** START OF DATA SHOWN **

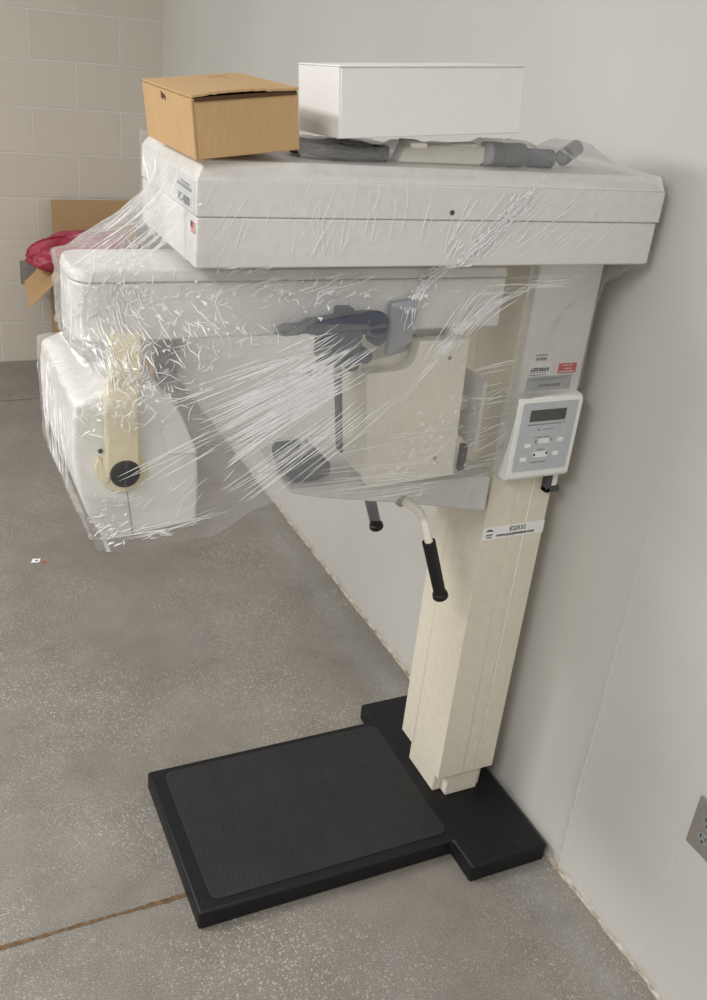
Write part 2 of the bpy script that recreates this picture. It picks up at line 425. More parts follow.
# base
base = MB().prism([(.43, 1.324), (1.043, 1.324), (1.043, 1.236), (1.25, 1.236), (1.25, 1.838), (1.043, 1.838), (1.043, 1.766), (.43, 1.766)], 'z', 0.0, .05)
bmesh.ops.translate(base.b, vec=(.003, -.001, 0), verts=base.b.verts); base = base.build('base_platform', 'black', X, bevel=.007, seg=3)
MB().prism(rrect(.468, 1.045, 1.346, 1.746, .022), 'z', .048, .0522).build('tread_mat', 'tread', base, bevel=.001)
for q in ((.449, 1.35), (.449, 1.742), (1.19, 1.262), (1.19, 1.81)):
    MB().lathe((q[0], q[1], .0495), (0, 0, 1), [(0, .006), (.0012, .006), (.0013, .003), (.0008, .0028)], 14).build('screw', 'rubber', base)

# column
CX0, CX1, CY0, CY1 = 1.060, 1.214, 1.443, 1.634
ft = MB().prism([(1.074, 1.478), (1.097, 1.478), (1.097, 1.454), (1.187, 1.454), (1.187, 1.464), (1.2, 1.464), (1.2, 1.612), (1.187, 1.612), (1.187, 1.624), (1.097, 1.624), (1.097, 1.604), (1.074, 1.604)], 'z', .05, .16)
ft.build('column_foot', 'cream', X, bevel=.003)
def grooved():
    g = .0012; e = .0022
    P = [(CX0, CY0)]
    for x in (1.129, 1.163):
        P += [(x-g, CY0), (x, CY0+e), (x+g, CY0)]
    P += [(CX1, CY0), (CX1, CY1)]
    for x in (1.163, 1.129):
        P += [(x+g, CY1), (x, CY1-e), (x-g, CY1)]
    P += [(CX0, CY1)]
    for y in (1.575, ):
        P += [(CX0, y+g), (CX0+e, y), (CX0, y-g)]
    return P
col = MB().prism(grooved(), 'z', .124, 1.388).build('column', 'cream', X, bevel=.0015)
# small rib on the near face of the column, its highlight put in as paler cream
MB().box(1.1635, 1.1665, CY0-.0014, CY0+.001, .126, 1.0).build('rib', 'panel_cream', col, bevel=.0006)
# hook under the control box
hk = MB(); hk.box(1.186, 1.198, 1.425, 1.4435, .893, .945); hk.box(1.186, 1.221, 1.425, 1.4435, .893, .905); hk.build('cord_hook', 'darkgrey', col, bevel=.002)
MB().box(1.2, 1.214, 1.428, 1.4435, .906, .94).build('cord_tab', 'white', col, bevel=.002)

# asset sticker
st = MB().box(1.061, 1.2145, 1.4418, 1.4432, .787, .8165).build('asset_sticker', 'paper', X, smooth=False)
st['label'] = 'white asset sticker with a code and a web address'
text('code_lettering', 'ES2533', .0142, (1.146, 1.4413, .8032), (1, 0, 0), (0, 0, 1), 'ink', st, align='CENTER')
text('address_lettering', 'www.purplewave.com', .0108, (1.1425, 1.4413, .7925), (1, 0, 0), (0, 0, 1), 'ink', st, align='CENTER', bold=.0001)
lg = MB()
arc = [(1.0665+.0195*t, .8052+.0065*math.sin(PI*(.15+.75*t))) for t in (i/12 for i in range(13))]
arc2 = [(x, z-.0005-.0035*math.sin(PI*i/12)) for i, (x, z) in enumerate(arc)]
lg.prism(arc+arc2[::-1], 'y', 1.4410, 1.4418); lg.build('swoosh_logo', 'ink', st, smooth=False)
text('logo_lettering', 'purple', .0062, (1.0765, 1.4413, .7975), (1, 0, 0), (0, 0, 1), 'ink', st, align='CENTER')
text('logo_lettering', 'wave', .0062, (1.0765, 1.4413, .7915), (1, 0, 0), (0, 0, 1), 'ink', st, align='CENTER')

# upper column cover
cv = MB().box(1.067, 1.212, 1.424, 1.645, 1.105, 1.389).build('upper_column_cover', 'offwhite', X, bevel=.004)
Y = 1.4235
def bars(b, x0, x1, z, h, n, gap=.3, y=Y-.0007):
    w = (x1-x0)/n; random.seed(int(x0*1e4)+n)
    for i in range(n):
        ww = w*(1-gap*random.random()-.12); b.box(x0+i*w, x0+i*w+ww, y-.0004, y, z, z+h)
lb = MB().box(1.084, 1.135, Y-.0006, Y+.0006, 1.157, 1.187).build('serial_label', 'paper', cv, smooth=False)
b = MB(); bars(b, 1.088, 1.13, 1.1735, .0007, 1); bars(b, 1.088, 1.131, 1.1675, .0035, 7); bars(b, 1.095, 1.131, 1.1715, .0025, 6); bars(b, 1.087, 1.125, 1.1645, .0012, 9); bars(b, 1.087, 1.13, 1.159, .0016, 6, .6); b.build('lettering', 'ink', lb, smooth=False)
lb = MB().box(1.09, 1.127, Y-.0006, Y+.0006, 1.188, 1.206).build('barcode_label', 'white', cv, smooth=False)
b = MB(); bars(b, 1.093, 1.122, 1.199, .0022, 8, .5); bars(b, 1.095, 1.12, 1.1895, .0058, 16, .8); b.build('lettering', 'ink', lb, smooth=False)
lb = MB().box(1.153, 1.195, Y-.0006, Y+.0006, 1.16, 1.18).build('warning_label', 'redlabel', cv, smooth=False)
b = MB(); bars(b, 1.162, 1.186, 1.1755, .0018, 5); bars(b, 1.166, 1.185, 1.1685, .002, 6); bars(b, 1.156, 1.192, 1.1625, .0025, 8); b.build('lettering', 'paper', lb, smooth=False)
lb = MB().box(1.084, 1.189, Y-.0006, Y+.0006, 1.127, 1.156).build('type_plate', 'greylabel', cv, smooth=False)
b = MB(); bars(b, 1.087, 1.175, 1.1505, .0016, 22); bars(b, 1.087, 1.15, 1.1475, .0012, 18); bars(b, 1.113, 1.165, 1.1345, .0055, 10); b.build('lettering', 'greyink', lb, smooth=False)

# control box
cb = MB().prism([(1.398, .953), (1.398, 1.112), (1.404, 1.1215), (1.45, 1.1235), (1.45, .945), (1.404, .9455)], 'x', 1.0585, 1.2095).build('control_box', 'white', X, bevel=.0022, seg=2)
F = 1.398
mb = MB().prism(rrect(1.0685, 1.1985, .966, 1.1125, .004), 'y', F-.0008, F+.001).build('keypad_membrane', 'membrane', cb, smooth=False)
MB().prism(rrect(1.088, 1.1725, 1.0735, 1.0975, .0015), 'y', F-.0015, F).build('display_window', 'lcd', mb, smooth=False)
for x0, x1, z, h, n in ((1.086, 1.168, 1.0655, .0022, 16), (1.124, 1.15, 1.0545, .0018, 6), (1.109, 1.146, 1.038, .0018, 7), (1.12, 1.138, 1.0105, .0018, 4), (1.108, 1.148, .9835, .002, 9)):
    b = MB(); bars(b, x0, x1, z, h, n, .3, F-.0009); b.build('printed_legend', 'greyink', mb, smooth=False)
for x0, x1, z, h in ((1.171, 1.1735, 1.0655, .0045), (1.113, 1.1165, 1.0535, .0035)):
    MB().box(x0, x1, F-.0013, F-.0009, z, z+h).build('printed_mark', 'greyink', mb, smooth=False)
for x, z, w, h in ((1.119, 1.025, .026, .0105), (1.112, .9945, .035, .0125)):
    MB().prism(rrect(x, x+w, z, z+h, .003), 'y', F-.0016, F).build('key', 'white', mb, bevel=.0004)
for x, z in ((1.088, 1.018), (1.164, 1.026), (1.083, .9885), (1.159, .996)):
    MB().prism(rrect(x, x+.0145, z, z+.0085, .0025), 'y', F-.0016, F).build('key', 'paper', mb, bevel=.0004)
for x, z in ((1.112, 1.0275), (1.148, 1.029)):
    MB().prism(rrect(x-.002, x+.0025, z, z+.006, .001), 'y', F-.0015, F).build('indicator', 'midgrey', mb, smooth=False)
for x, z in ((1.1145, .9985), (1.1435, 1.0005)):
    MB().prism(rrect(x-.002, x+.002, z, z+.0055, .001), 'y', F-.0022, F).build('indicator', 'ink', mb, smooth=False)

# overhead housing
BX0, BX1, BY0, BY1 = .40, 1.25, 1.35, 1.675
def beam_outline(dx=0): return [(BX0+dx, BY0+dx), (BX1-dx, BY0+dx), (BX1-dx, BY1-dx), (BX0+dx, BY1-dx)]
lowr = MB().box(BX0+.001, BX1-.004, BY0+.001, BY1-.001, 1.390, 1.4637).build('overhead_housing', 'offwhite', X, bevel=.003)
MB().box(BX0+.0025, BX1-.006, BY0+.0025, BY1-.0025, 1.46, 1.4665).build('seam', 'groove', lowr, smooth=False)
cvr = MB(); cvr.prism(beam_outline(), 'z', 1.4645, 1.5175); cvr.prism(beam_outline(.0006), 'z', 1.5172, 1.541, top_inset=[(BX0+.017, BY0+.017), (BX1-.003, BY0+.017), (BX1-.003, BY1-.017), (BX0+.017, BY1-.017)])
cvr = cvr.build('overhead_cover', 'offwhite', X, bevel=.002)
MB().lathe((.82, BY0+.001, 1.4765), (0, -1, 0), [(0, .0042), (.0018, .0042), (.0022, .003)], 14).build('screw', 'darkgrey', cvr)
npl = MB().box(BX0-.0008, BX0+.001, 1.356, 1.50, 1.467, 1.512).build('name_plate', 'lightgrey', cvr, smooth=False)
text('model_lettering', 'PC-4000', .0180, (BX0-.0012, 1.443, 1.4725), (0, -1, 0), (0, 0, 1), 'greyink', npl)
b = MB(); b.box(BX0-.0012, BX0-.0006, 1.372, 1.448, 1.494, 1.4985); b.box(BX0-.0012, BX0-.0006, 1.382, 1.43, 1.5005, 1.5035); b.build('faded_print', 'midgrey', npl, smooth=False)
fl = MB().box(BX0-.0002, BX0+.002, 1.3535, 1.3735, 1.440, 1.4555).build('flag_sticker', 'paper', lowr, smooth=False)
b = MB()
for i in range(4): b.box(BX0-.0007, BX0, 1.3535, 1.3735, 1.440+i*.0042, 1.4421+i*.0042)
b.build('red_stripes', 'redlabel', fl, smooth=False)
MB().box(BX0-.0012, BX0, 1.3645, 1.3735, 1.4475, 1.4555).build('blue_canton', 'blueink', fl, smooth=False)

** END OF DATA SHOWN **

GIVEN PROBLEM » Restate the data word for word from its first line through the line with "14).build('screw', 'rubber', base)", leaving out any picture along the way.

WORKED SOLUTION »
Write part 2 of the bpy script that recreates this picture. It picks up at line 425. More parts follow.
# base
base = MB().prism([(.43, 1.324), (1.043, 1.324), (1.043, 1.236), (1.25, 1.236), (1.25, 1.838), (1.043, 1.838), (1.043, 1.766), (.43, 1.766)], 'z', 0.0, .05)
bmesh.ops.translate(base.b, vec=(.003, -.001, 0), verts=base.b.verts); base = base.build('base_platform', 'black', X, bevel=.007, seg=3)
MB().prism(rrect(.468, 1.045, 1.346, 1.746, .022), 'z', .048, .0522).build('tread_mat', 'tread', base, bevel=.001)
for q in ((.449, 1.35), (.449, 1.742), (1.19, 1.262), (1.19, 1.81)):
    MB().lathe((q[0], q[1], .0495), (0, 0, 1), [(0, .006), (.0012, .006), (.0013, .003), (.0008, .0028)], 14).build('screw', 'rubber', base)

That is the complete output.